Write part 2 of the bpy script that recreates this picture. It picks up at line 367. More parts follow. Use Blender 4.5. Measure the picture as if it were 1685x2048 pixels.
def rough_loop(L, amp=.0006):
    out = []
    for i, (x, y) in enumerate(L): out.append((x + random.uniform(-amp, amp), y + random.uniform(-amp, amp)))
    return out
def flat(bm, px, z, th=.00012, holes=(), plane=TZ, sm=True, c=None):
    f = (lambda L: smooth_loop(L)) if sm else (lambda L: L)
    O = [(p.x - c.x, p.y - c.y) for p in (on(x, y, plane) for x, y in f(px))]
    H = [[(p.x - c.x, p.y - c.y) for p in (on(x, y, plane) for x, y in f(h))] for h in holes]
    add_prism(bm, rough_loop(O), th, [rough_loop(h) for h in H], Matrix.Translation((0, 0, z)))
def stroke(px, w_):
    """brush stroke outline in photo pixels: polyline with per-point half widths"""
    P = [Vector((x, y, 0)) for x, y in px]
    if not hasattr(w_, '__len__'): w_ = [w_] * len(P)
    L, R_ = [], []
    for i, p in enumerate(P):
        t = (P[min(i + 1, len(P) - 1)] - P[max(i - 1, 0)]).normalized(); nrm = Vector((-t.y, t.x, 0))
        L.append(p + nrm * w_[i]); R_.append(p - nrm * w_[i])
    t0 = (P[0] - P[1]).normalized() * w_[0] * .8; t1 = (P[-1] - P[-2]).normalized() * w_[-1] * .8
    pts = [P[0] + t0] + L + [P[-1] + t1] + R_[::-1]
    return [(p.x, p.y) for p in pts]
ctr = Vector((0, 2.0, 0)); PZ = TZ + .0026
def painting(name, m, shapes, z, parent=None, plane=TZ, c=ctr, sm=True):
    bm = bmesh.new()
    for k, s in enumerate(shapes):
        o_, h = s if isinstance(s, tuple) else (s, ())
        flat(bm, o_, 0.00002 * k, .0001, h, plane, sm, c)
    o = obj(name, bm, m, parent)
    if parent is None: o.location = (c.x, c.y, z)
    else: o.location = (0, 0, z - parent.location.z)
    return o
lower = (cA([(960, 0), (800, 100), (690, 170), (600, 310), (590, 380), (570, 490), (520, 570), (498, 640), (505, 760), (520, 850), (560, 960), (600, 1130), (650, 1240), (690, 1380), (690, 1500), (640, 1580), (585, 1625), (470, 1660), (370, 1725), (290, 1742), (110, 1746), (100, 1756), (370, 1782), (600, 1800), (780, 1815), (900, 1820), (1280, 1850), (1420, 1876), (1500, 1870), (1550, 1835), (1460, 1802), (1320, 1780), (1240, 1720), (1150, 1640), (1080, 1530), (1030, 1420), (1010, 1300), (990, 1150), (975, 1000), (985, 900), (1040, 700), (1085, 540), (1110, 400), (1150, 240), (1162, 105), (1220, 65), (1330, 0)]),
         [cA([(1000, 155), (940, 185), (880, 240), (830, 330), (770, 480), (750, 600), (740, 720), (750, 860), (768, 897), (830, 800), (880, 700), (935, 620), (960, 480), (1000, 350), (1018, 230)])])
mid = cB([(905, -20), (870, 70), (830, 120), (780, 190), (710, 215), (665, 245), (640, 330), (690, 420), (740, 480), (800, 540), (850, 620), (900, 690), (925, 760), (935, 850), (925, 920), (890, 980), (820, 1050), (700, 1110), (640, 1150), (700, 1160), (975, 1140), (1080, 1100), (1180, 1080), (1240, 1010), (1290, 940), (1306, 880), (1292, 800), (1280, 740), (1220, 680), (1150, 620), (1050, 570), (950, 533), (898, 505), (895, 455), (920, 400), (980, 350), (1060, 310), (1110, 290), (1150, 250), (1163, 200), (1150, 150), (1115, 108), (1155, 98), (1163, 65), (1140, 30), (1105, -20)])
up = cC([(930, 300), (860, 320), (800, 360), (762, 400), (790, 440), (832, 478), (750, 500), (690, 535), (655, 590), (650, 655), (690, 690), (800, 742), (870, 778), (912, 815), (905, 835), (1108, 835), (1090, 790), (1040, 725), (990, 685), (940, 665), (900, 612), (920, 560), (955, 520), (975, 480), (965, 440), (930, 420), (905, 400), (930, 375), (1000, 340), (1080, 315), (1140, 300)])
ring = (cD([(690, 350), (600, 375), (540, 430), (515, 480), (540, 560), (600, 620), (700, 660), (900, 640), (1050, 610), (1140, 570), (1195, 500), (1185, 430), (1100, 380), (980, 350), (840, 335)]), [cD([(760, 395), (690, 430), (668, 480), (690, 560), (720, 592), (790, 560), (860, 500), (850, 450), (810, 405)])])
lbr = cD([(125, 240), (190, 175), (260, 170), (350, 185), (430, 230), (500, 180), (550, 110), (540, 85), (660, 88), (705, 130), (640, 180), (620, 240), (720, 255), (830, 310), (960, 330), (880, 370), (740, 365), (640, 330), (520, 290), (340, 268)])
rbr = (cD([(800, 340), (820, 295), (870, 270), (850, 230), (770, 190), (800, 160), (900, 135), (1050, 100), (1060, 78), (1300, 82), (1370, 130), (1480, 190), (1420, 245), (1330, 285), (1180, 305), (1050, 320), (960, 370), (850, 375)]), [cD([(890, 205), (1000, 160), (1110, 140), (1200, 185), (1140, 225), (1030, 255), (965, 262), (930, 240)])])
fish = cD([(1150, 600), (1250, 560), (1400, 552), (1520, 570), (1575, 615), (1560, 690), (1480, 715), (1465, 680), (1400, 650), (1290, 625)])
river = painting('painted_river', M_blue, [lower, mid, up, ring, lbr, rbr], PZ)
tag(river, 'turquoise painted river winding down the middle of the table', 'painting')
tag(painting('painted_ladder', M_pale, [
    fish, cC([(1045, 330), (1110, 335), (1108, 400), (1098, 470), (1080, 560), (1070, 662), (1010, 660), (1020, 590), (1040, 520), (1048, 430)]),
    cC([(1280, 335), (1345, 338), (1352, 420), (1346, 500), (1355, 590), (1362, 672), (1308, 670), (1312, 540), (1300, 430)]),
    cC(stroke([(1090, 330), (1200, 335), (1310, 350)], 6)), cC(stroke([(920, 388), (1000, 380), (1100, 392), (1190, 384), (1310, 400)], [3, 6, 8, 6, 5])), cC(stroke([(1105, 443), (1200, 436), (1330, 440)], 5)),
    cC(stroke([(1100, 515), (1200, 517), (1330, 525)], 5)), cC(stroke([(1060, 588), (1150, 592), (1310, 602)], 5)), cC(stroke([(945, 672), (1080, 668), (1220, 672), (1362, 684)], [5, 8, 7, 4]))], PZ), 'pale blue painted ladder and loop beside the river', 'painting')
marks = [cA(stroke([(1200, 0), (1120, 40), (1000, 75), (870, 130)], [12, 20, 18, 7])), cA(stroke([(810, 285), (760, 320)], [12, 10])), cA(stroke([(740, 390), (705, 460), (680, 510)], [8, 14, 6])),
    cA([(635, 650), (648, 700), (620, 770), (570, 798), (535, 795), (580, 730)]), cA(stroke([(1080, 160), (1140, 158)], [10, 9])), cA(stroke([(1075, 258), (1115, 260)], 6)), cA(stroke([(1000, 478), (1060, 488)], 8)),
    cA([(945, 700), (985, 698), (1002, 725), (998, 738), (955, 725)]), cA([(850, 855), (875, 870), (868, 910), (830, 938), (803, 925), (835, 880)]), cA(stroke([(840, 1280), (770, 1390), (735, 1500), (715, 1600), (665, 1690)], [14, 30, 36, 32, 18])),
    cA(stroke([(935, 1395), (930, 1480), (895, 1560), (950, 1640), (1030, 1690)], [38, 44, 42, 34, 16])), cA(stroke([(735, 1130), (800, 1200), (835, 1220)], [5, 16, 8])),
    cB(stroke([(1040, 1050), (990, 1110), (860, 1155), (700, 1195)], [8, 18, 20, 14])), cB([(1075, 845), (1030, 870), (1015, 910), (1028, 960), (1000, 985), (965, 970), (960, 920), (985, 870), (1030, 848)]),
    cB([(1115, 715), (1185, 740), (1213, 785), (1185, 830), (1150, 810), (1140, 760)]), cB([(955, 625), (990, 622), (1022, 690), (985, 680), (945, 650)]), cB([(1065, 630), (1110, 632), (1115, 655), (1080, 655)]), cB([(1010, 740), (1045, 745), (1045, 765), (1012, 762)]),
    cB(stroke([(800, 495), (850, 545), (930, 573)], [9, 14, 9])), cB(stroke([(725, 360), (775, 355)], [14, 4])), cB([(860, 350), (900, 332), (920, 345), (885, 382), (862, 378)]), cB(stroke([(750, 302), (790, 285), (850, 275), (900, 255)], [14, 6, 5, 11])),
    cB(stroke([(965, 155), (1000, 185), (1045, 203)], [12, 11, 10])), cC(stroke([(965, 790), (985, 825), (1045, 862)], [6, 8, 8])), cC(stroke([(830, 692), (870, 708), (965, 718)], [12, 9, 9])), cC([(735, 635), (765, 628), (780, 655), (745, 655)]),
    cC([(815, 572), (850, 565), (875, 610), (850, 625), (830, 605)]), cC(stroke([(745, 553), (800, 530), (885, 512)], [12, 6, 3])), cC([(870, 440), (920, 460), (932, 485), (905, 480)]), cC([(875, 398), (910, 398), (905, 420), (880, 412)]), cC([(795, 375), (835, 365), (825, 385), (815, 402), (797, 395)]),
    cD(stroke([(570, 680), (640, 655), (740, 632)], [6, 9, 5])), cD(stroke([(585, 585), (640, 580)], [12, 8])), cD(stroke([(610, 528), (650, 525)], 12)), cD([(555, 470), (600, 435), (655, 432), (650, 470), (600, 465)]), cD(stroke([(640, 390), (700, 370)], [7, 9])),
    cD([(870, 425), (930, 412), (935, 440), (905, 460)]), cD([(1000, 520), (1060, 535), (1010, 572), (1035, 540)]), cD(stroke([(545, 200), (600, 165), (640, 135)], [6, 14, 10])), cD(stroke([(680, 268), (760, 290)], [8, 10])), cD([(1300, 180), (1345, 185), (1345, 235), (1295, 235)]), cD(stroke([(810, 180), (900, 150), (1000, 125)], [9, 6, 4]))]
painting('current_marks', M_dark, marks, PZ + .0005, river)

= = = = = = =

§ SET TASK: Each line above that includes "pixels" should be shown.

§ THE ANSWER:
Write part 2 of the bpy script that recreates this picture. It picks up at line 367. More parts follow. Use Blender 4.5. Measure the picture as if it were 1685x2048 pixels.
    """brush stroke outline in photo pixels: polyline with per-point half widths"""